■ STATED PROBLEM
Repeat everything from the first line of the listing below through the line that contains "random.seed(7)", exactly. Leave out pictures.

— START OF RECORDED DATA —

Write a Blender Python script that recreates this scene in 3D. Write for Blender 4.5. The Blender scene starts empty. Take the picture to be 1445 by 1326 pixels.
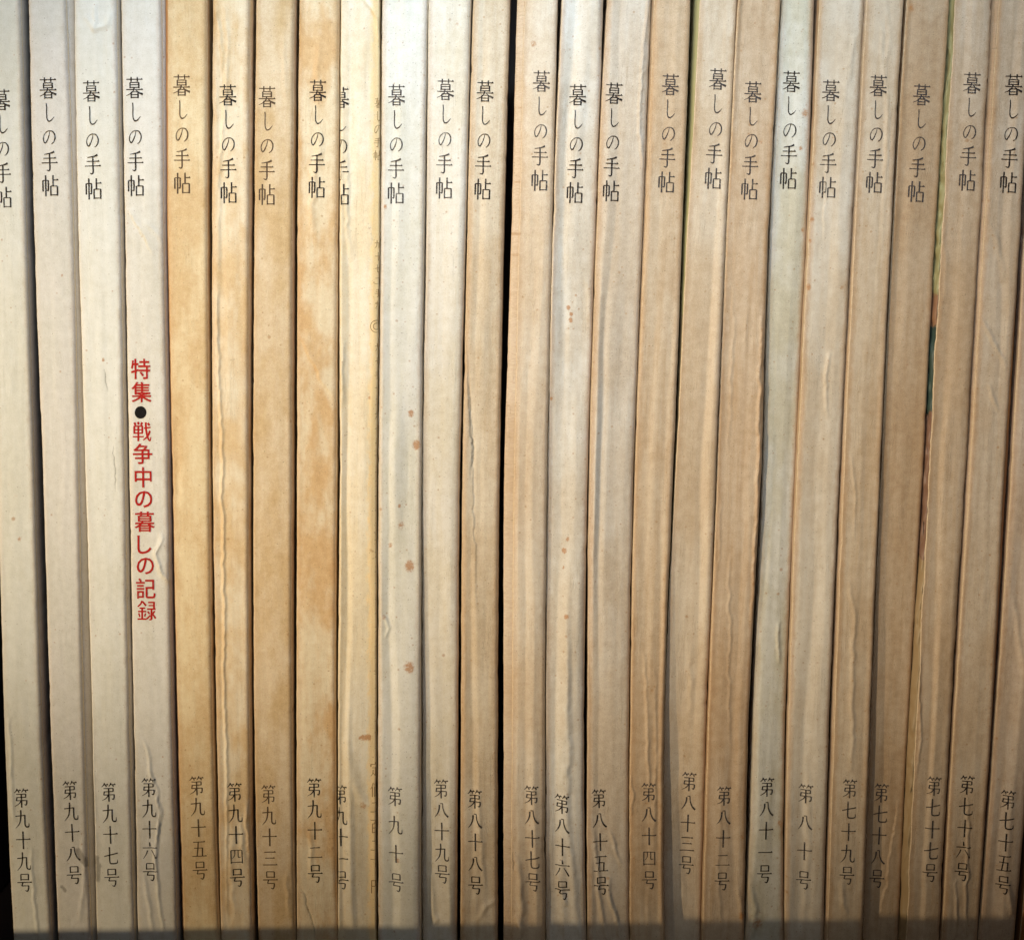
import bpy, bmesh, math, random
import numpy as np
from mathutils import Vector, Matrix

S = bpy.context.scene
COL = S.collection
random.seed(7)

# ------------------------------------------------------------------ camera
FPX = 2258.0                      # focal length in pixels of the 1445 px wide picture
DIST = 0.350                      # metres from the lens to the row of spines
PITCH = math.radians(8.5)
ROLL = math.radians(0.85)
cam = bpy.data.cameras.new('camera'); co = bpy.data.objects.new('camera', cam); COL.objects.link(co)
cam.sensor_fit = 'HORIZONTAL'; cam.sensor_width = 36.0; cam.lens = 36.0 * FPX / 1445.0
cam.clip_start = 0.01; cam.clip_end = 20
CAMP = Vector((0, -DIST * math.cos(PITCH), DIST * math.sin(PITCH)))
co.location = CAMP
ROT = Matrix.Rotation(math.pi / 2 - PITCH, 3, 'X') @ Matrix.Rotation(-ROLL, 3, 'Z')
co.rotation_euler = ROT.to_euler()
S.camera = co

def at(px, py, proud=0.0):
    """point (x, z) in mm where the sight line of a picture point meets the plane y = -proud (mm)"""
    d = ROT @ Vector(((px - 722.5) / FPX, -(py - 663.0) / FPX, -1.0))
    t = (-proud * 0.001 - CAMP.y) / d.y
    p = CAMP + d * t
    return p.x * 1000, p.z * 1000

# ------------------------------------------------------------------ world and lamps
w = bpy.data.worlds.new('World'); S.world = w; w.use_nodes = True
bg = w.node_tree.nodes['Background']
bg.inputs[0].default_value = (1.0, 0.76, 0.52, 1); bg.inputs[1].default_value = 0.08
S.view_settings.view_transform = 'Standard'; S.view_settings.look = 'None'
S.view_settings.exposure = 0.06; S.view_settings.gamma = 1.0

def lamp(name, loc, target, size, power, colour, size_y=None, spread=180):
    L = bpy.data.lights.new(name, 'AREA'); o = bpy.data.objects.new(name, L); COL.objects.link(o)
    L.shape = 'RECTANGLE'; L.size = size; L.size_y = size_y or size; L.energy = power; L.color = colour
    L.spread = math.radians(spread)
    o.location = loc
    o.rotation_euler = (Vector(target) - Vector(loc)).to_track_quat('-Z', 'Y').to_euler()
    return o
# low warm light from the left, small enough to draw edges of shadow
lamp('key_lamp', (-0.38, -0.25, -0.0805), (0, 0, 0), 0.007, 0.70, (1.0, 0.77, 0.48), 0.006)
# cool window light from above
lamp('window_light', (0.02, -0.17, 0.33), (0.01, 0, 0.135), 0.20, 0.20, (0.66, 0.82, 1.0), 0.08, 44)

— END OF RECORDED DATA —

■ SOLVED EXERCISE
Write a Blender Python script that recreates this scene in 3D. Write for Blender 4.5. The Blender scene starts empty. Take the picture to be 1445 by 1326 pixels.
import bpy, bmesh, math, random
import numpy as np
from mathutils import Vector, Matrix

S = bpy.context.scene
COL = S.collection
random.seed(7)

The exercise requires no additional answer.